Mécanismes de report des charges financières
Autre nouveauté, le dispositif prévoit deux mécanismes de report.
D’une part, l’article 212 bis, VIII du CGI prévoit un mécanisme de report intégral des charges financières non admises en déduction après application des plafonds de droit commun, et un report pour un tiers de leur montant des charges financières non admises en déduction en application du deuxième plafond prévu en cas de sous-capitalisation (10 % de l’Ebitda fiscal ou un million d’euros proratisés) ; le report est possible sans limite de temps.
Par ailleurs, un mécanisme de report de la capacité de déduction inemployée sur les cinq exercices suivants est prévu.
Règles applicables en cas d’intégration fiscale
Pour les groupes fiscalement intégrés, les règles sont similaires à celles applicables hors groupe (article 223 B bis du CGI). Le dispositif de limitation des charges financières nettes ne s’applique toutefois que pour la détermination du résultat d’ensemble. Le montant des charges financières réelles et les plafonds de droit commun ou de sous-capitalisation (30 % de l’Ebitda fiscal ou trois millions d’euros / 10 % de l’Ebitda fiscal ou un million d’euros) sont déterminés selon les mêmes règles que celles décrites ci-dessus mais au niveau du groupe.
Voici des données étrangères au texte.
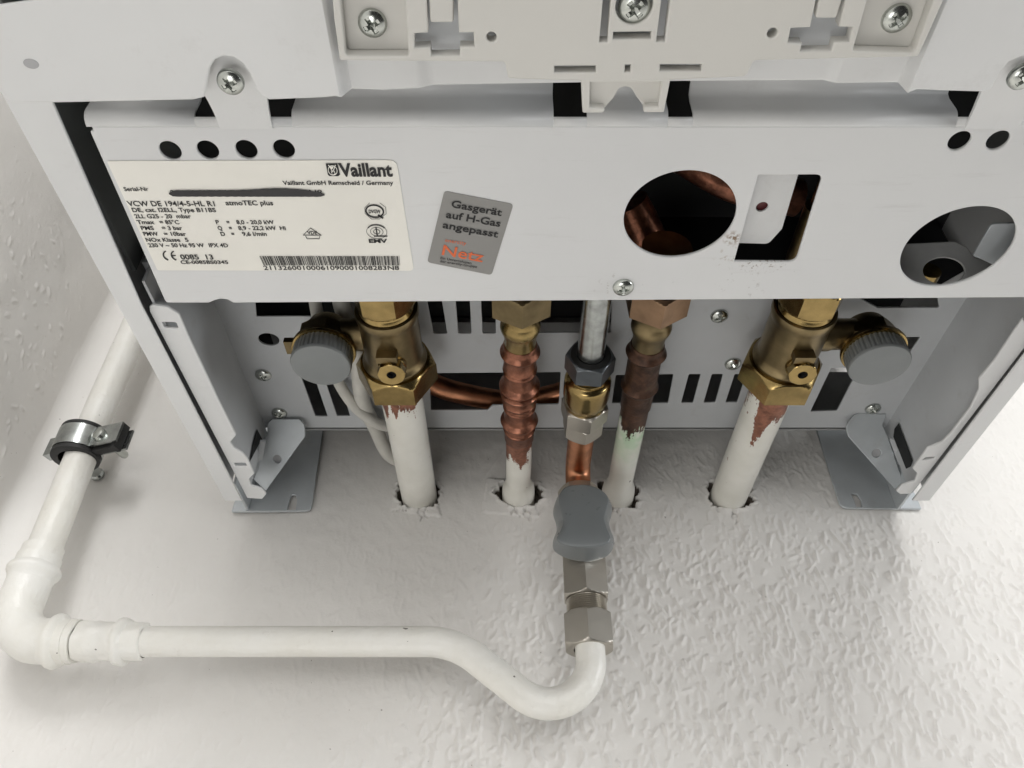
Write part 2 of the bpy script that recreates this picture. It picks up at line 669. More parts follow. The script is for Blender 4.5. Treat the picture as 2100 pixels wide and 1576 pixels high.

Les entreprises membres d’un groupe intégré peuvent également bénéficier d’une déduction supplémentaire lorsqu’elles appartiennent à un groupe consolidé et que le ratio fonds propres sur actif du groupe intégré est égal ou supérieur à celui du groupe consolidé.
Le mécanisme de réintégration des charges financières exposées pour l’acquisition d’une société auprès d’un actionnaire (personne morale ou physique) qui contrôle le groupe en vue de son intégration, plus connu sous l’appellation « amendement Charasse » (article 223 B, alinéa 6 du CGI), est maintenu.
Enfin, les groupes intégrés bénéficient également des mécanismes de report des charges financières et de la capacité de déduction inemployée.